Samuel Rea: the man who looked at a river and saw a tunnel and a really big train station.

What the above plaque fails to mention is that the "extension" of the railroad was made possible by means of the pair of "North River Sub-Aqueous Tunnels" that allowed the heavy trains of the PRR to go under the Hudson River (still called the North River in 1910).
Those tunnels were part of a larger system that the Pennsy built out in those early years of the 20th Century; besides allowing train traffic to make the trip from New Jersey to New York without putting cars on ferry boats, there were also tunnels extending to and under the East River that allowed freight and passengers to continue to Long Island and Boston without having to disembark.
Those tunnels are all still in use: New Jersey Transit and Amtrak use the Hudson crossing, while Amtrak and the MTA's Long Island Railroad use the East River crossing.
Other tunnels existed under the North, or Hudson, River: what would become the PATH train tubes allowed for subway transit between Jersey and lower Manhattan at the end of the 19th Century, but by comparison those trains and tunnels are small.
The Holland Tunnels would be opened for auto traffic in 1927, the George Washington Bridge in 1931, and the Lincoln Tunnels in 1945 (delayed by World War II). Other than the out-dated Tappan Zee bridge far upriver from Manhattan, these are still the only fixed means of egress trans-Hudson until one travels quite some way north. Commuters and tourists also have the option of taking a water taxi from several points on either side of the river.
As part of this massive expansion into Manhattan, the PRR made plans for a huge passenger station, and purchased the real estate necessary for what would become a city block of structure.

Pennsylvania Station as it was before the Great War, exterior and interior.
These aren't my photos; unfortunately I don't have a time machine. Yet.


To ensure that the tunnel approaches to the station and the platforms would be built readily, the Pennsy bought over 3 city blocks worth of property and started digging stright down. Part of the cost was planned to be restored to the company by selling what are now called the "air rights" over the trackage: above the right of way, other buildings could be constructed. At the time, the only taker was the U.S. Postal Service, which put its New York Main Post Office on the block just west of 8th Ave.

The Post Office, while still accepting mail in its lobby, has since been suplanted by a facility in the Jersey Meadowlands that is even bigger than this block-sized structure, which leaves the future use of this property in debate. There was once a plan to expand rail travel under and inside the Post Office, but that is on hold at best.

Beyond the Post Office, one other building eventually was erected, and a huge swath of ground was turned into the marshalling yards for the Long Island Railroad, sending the day's consists under the building and down on to the platform level under Penn Station.
During the post WWII era, Robert Moses was still in charge of New York City's Parks Department, and continuing to tear down and rebuild the metro area to make it more "car friendly," among other things. In part due to his and others' emphasis on automobiles and the burgeoning suburban landscape, passenger rail travel declined. Part of that resulted in the decline, too, of Penn Station, and the grand structure was torn down in the early 60's. On the site, while there is still a Penn Station serving rail traffic, the "air rights" were occupied by a new Madison Square Garden and an office tower that is home, among other businesses, to the McGraw-Hill Companies.

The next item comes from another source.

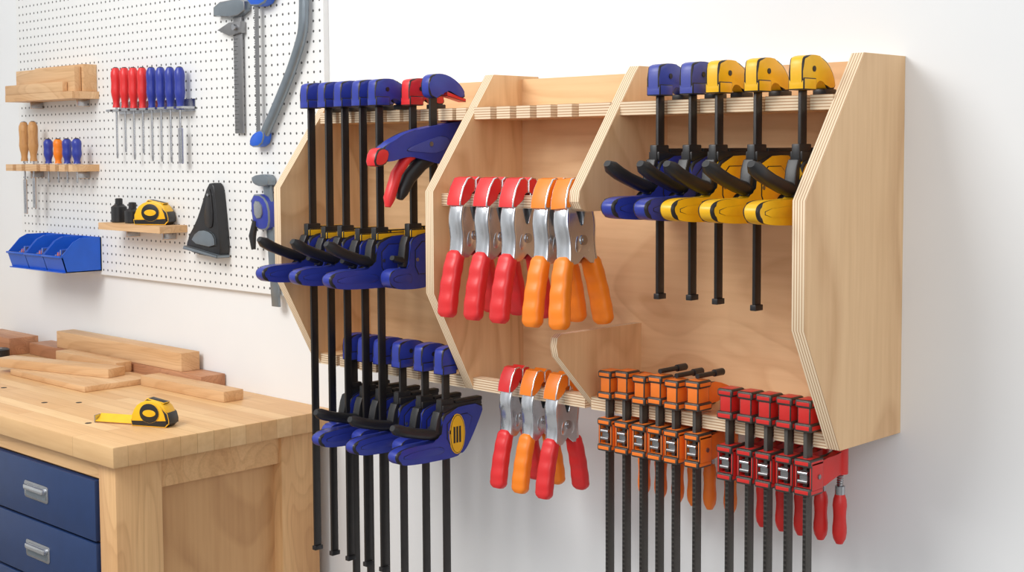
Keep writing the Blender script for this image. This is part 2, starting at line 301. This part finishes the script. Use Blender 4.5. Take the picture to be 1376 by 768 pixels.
# ---------------------------------------------------------------- F clamps
def f_clamp(x,y,z,col,L,dz,rod=False):
    b=MB()
    b.box(-.0035,.0035,-.009,.009,-L,.052,'barS',bev=.0006)
    for i in range(60):
        zz=-.09-.0085*i
        if zz>-L: b.box(-.0022,.0022,-.0102,-.0088,zz-.0025,zz+.0025,'bar')
    b.box(-.016,.016,-.017,.022,.040,.054,col,bev=.004)
    b.box(-.012,.012,-.014,.02,.012,.042,col,bev=.002)
    b.box(-.0165,.0165,-.018,.024,.0,.015,col,bev=.004)
    b.prism([(.015,.004),(.015,.05),(.05,.046),(.085,.034),(.112,.02),(.114,.0),(.09,.0),(.08,.012),(.05,.016),(.03,.004)],'x',-.009,.009,col,bev=.003,sm=1)
    b.cyl((0,.101,-.002),(0,.101,.006),.011,'dsteel')
    if rod:
        b.cyl((0,.0,.060),(0,.07,.060),.0045,'black'); b.cyl((0,.05,.060),(0,.075,.060),.0065,'black')
    def Z(v): return v+dz
    for a,bb in ((-.014,.0),(-.062,-.048)):
        b.box(-.0165,.0165,-.019,.024,Z(a),Z(bb),col,bev=.004)
    for sx in (-1,1):
        b.box(.0115 if sx>0 else -.0165,.0165 if sx>0 else -.0115,-.014,.022,Z(-.054),Z(-.006),col,bev=.0015)
    b.box(-.008,.008,-.013,-.006,Z(-.042),Z(-.020),'dsteel',bev=.001)
    b.cyl((-.009,-.014,Z(-.024)),(.009,-.014,Z(-.024)),.0034,'steel',n=10); b.cyl((-.009,-.014,Z(-.038)),(.009,-.014,Z(-.038)),.0034,'dsteel',n=10)
    b.cyl((.0165,.008,Z(-.031)),(.0185,.008,Z(-.031)),.004,'dsteel',n=12)
    b.prism([(.02,Z(-.004)),(.06,Z(-.012)),(.088,Z(-.004)),(.116,Z(-.004)),(.116,Z(-.04)),(.088,Z(-.042)),(.05,Z(-.05)),(.02,Z(-.06))],'x',-.009,.009,col,bev=.003,sm=1)
    b.cyl((0,.102,Z(-.044)),(0,.102,Z(.002)),.0135,col)
    zt=-.029
    b.cyl((0,.102,zt-.006),(0,.102,zt),.012,'steel')
    N=44; b.sweep([(0,.102,zt-.006-(zt-.006-Z(-.078))*i/N) for i in range(N+1)],[.0062 if i%2 else .0048 for i in range(N+1)],'steel',n=10)
    b.sweep([(0,.102,Z(-.066)),(0,.102,Z(-.082))],[.0085,.0085],'steel',n=14)
    hr=[.0085,.0115,.0125,.0115,.011,.0115,.0125,.0125,.011,.006]; b.sweep([(0,.102,Z(-.080)-.086*i/9) for i in range(10)],hr,col,n=12,pw=2)
    return b.done('f_clamp',(x,y,z))
FO=(-.481,-.4405,-.400,-.363,-.326,-.280); FR=(-.210,-.169,-.131,-.091,-.054)
for i,X in enumerate(FO): f_clamp(X,-.208,1.078+(.004 if i%2 else 0),'forange',.62,-.035-.004*(i%2),rod=i in(3,4,5))
for i,X in enumerate(FR): f_clamp(X,-.208,1.0765,'fred',.62,-.044)
comb(-.534,-T,-.05,-.2,1.05,1.075,FO+FR,.011,.03,'shelf_lower_right')
# ---------------------------------------------------------------- workbench
wb=empty('workbench'); ZB=.889; dx=.02
MB().box(-3.7,-1.588+dx,-.622,-.0005,ZB-.048,ZB,'block',bev=.003).done('top',parent=wb)
for x0 in (-1.688+dx,-3.68):
    for y0,y1 in ((-.604,-.485),(-.15,-.035)):
        MB().box(x0,x0+.075,y0,y1,0,ZB-.048,'mapleV',bev=.003).done('leg',parent=wb)
MB().box(-1.675+dx,-1.622+dx,-.485,-.15,.77,ZB-.048,'maple').done('end_rail',parent=wb)
MB().box(-1.665+dx,-1.648+dx,-.485,-.15,.15,.77,'caseply').done('end_panel',parent=wb)
MB().box(-3.6,-1.688+dx,-.600,-.05,.80,ZB-.048,'maple').done('front_rail',parent=wb)
MB().box(-2.27+dx,-1.688+dx,-.587,-.05,.2,.8,'mapleV').done('drawer_case',parent=wb)
def rr4(xc,zc,hw,hh,r):
    p=[]
    for cx,cz,a0 in ((1,1,0),(-1,1,90),(-1,-1,180),(1,-1,270)):
        for k in range(5):
            a=math.radians(a0+22.5*k); p.append((xc+cx*(hw-r)+r*math.cos(a),zc+cz*(hh-r)+r*math.sin(a)))
    return p
for k in range(3):
    z1=.793-.147*k; z0=z1-.141
    MB().box(-2.245+dx,-1.700+dx,-.608,-.587,z0,z1,'navy',bev=.002).done('drawer_front',parent=wb)
    b=MB(); zc=(z0+z1)/2-.002; xc=-1.962
    b.prism(rr4(xc,zc,.060,.021,.008),'y',-.6105,-.607,'steel',bev=.001)
    b.prism(rr4(xc,zc-.002,.050,.013,.005),'y',-.6110,-.610,'gray')
    b.prism(rr4(xc,zc+.007,.050,.007,.005),'y',-.619,-.610,'zinc',bev=.002)
    b.done('drawer_pull',parent=wb)
for X,Y in ((-2.20,-.462),(-2.134,-.40),(-1.864,-.520),(-2.5,-.43)):
    MB().cyl((X,Y,ZB-.01),(X,Y,ZB+.0005),.008,'dark').done('dog_hole',parent=wb)
def board(x,y,z,L,w,t,mat,rot=0,name='wood_board'):
    MB().box(0,L,0,w,0,t,mat,bev=.0015).done(name,(x,y,z),(0,0,math.radians(rot)))
e=.0004
board(-3.05,-.082,ZB+e,1.00,.078,.038,'cherry')
board(-2.88,-.074,ZB+.038+2*e,.72,.06,.052,'oak')
board(-2.25,-.150,ZB+e,.40,.062,.028,'oak',1)
board(-2.70,-.315,ZB+e,.44,.22,.016,'oak',0)
board(-2.78,-.320,ZB+.016+2*e,.46,.065,.026,'oak',15)
board(-2.76,-.140,ZB+.016+2*e,.36,.050,.030,'oak',0)
board(-3.33,-.14,ZB+e,.26,.10,.055,'cherry')
MB().sweep([(0,0,0),(0,0,.002),(0,0,.03),(0,0,.033)],[.036,.038,.038,.034],'black',n=28).cyl((0,0,.033),(0,0,.0335),.016,'gray').done('electrical_tape_roll',(-3.03,-.2,ZB+e))
def tape_measure(loc,rot,blade=.0,s=1):
    b=MB()
    out=[(-.045,0),(.04,0),(.048,.008),(.048,.03),(.034,.052),(.012,.06),(-.018,.058),(-.04,.044),(-.048,.02),(-.048,.004)]
    b.prism(out,'y',-.019,.019,'yellow',bev=.004,sm=1)
    b.prism([(p*1.03,q*1.03) for p,q in [(-.045,.0),(.04,.0),(.048,.008),(.048,.018),(.02,.012),(-.048,.014)]],'y',-.0205,.0205,'black',bev=.002)
    for sy in (-1,1):
        y0,y1=(-.0206,-.018) if sy<0 else (.018,.0206)
        b.prism([(.0+.026*math.cos(a*math.pi/12),.031+.023*math.sin(a*math.pi/12)) for a in range(24)],'y',y0,y1,'black',bev=.0008)
        y0,y1=(-.0214,-.018) if sy<0 else (.018,.0214)
        b.prism([(.0+.017*math.cos(a*math.pi/10),.031+.008*math.sin(a*math.pi/10)) for a in range(20)],'y',y0,y1,'yellow',bev=.0006)
    b.prism([(-.020,.055),(.03,.05),(.036,.055),(-.01,.064)],'y',-.013,.013,'black',bev=.002)
    b.prism([(.028,.048),(.047,.032),(.051,.018),(.051,.008),(.044,.008),(.040,.03)],'y',-.0205,.0205,'black',bev=.001)
    if blade:
        b.prism([(-.012,.003),(0,.008),(.012,.017),(.012,.018),(0,.009),(-.012,.004)],'x',-.045-blade,-.044,'yellow'); b.box(-.047-blade,-.044-blade,-.012,.012,-.0,.017,'steel')
    return b.done('tape_measure',loc,rot,scale=s)
tape_measure((-1.722,-.425,ZB+e),(0,0,math.radians(26)),.105,1.05)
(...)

Madison Square Garden, one of the most used venues in the country, hosting basketball to
rock 'n' roll and country.

The 7th Avenue entrance to the office block and Penn Station, which is now at the first basement level. Of the stone sculptures that once adorned the facade of Pennsylvania Station, the majority were hauled away to a dump in the Meadowlands, not far from the tracks carrying the self-same trains the station served. As far as I know, only two original pieces are extant: two federal-style eagles that now gaze forlornly over the planter boxes over 7th Ave. One of those is highlighted in the following photo, as well as the Penn Station placard over the street entry.

Below is a closer shot of the station eagle.

Even the statue of Rea, as depicted at the top of this page, seems woebegone, really. It's not anywhere where most people are going to pay any attention to it. Instead, it's tucked up behind the canopy over the street entry, hidden from the street by bodegas and ATM kiosks.


When I first went to New Jersey to see where I would be working with The Shakespeare Theatre of - , I took Amtrak from Pittsburgh PA to New York NY , where I would pick up a New Jersey Transit train to Madison, where the theatre company was then headquartered. On the schedule Amtrak published, it noted that the train would arrive at New York Penn Station, and I thought "What?! That got torn down! Where the hell am I going?" That arrival in 2005 was my first of many experiences with Penn Station as it stands today.

Inside Penn Station as of June, 2013.

Does this qualify as irony? Displayed on a support pillar of the main waiting area is a photograph of Penn Station in its heyday. I wonder if anyone besides me ever looks at it.
When the station and its above ground structures were being "redeveloped" some of the original infrastructure was kept, albeit in conjunction with new equipment. To that has since been added newer still pieces as the world has gone more "wired," but the iron and brass still guide passengers to the boarding platforms, and Amtrak, NJ Transit and the LIRR still pass through much that was there in 1910.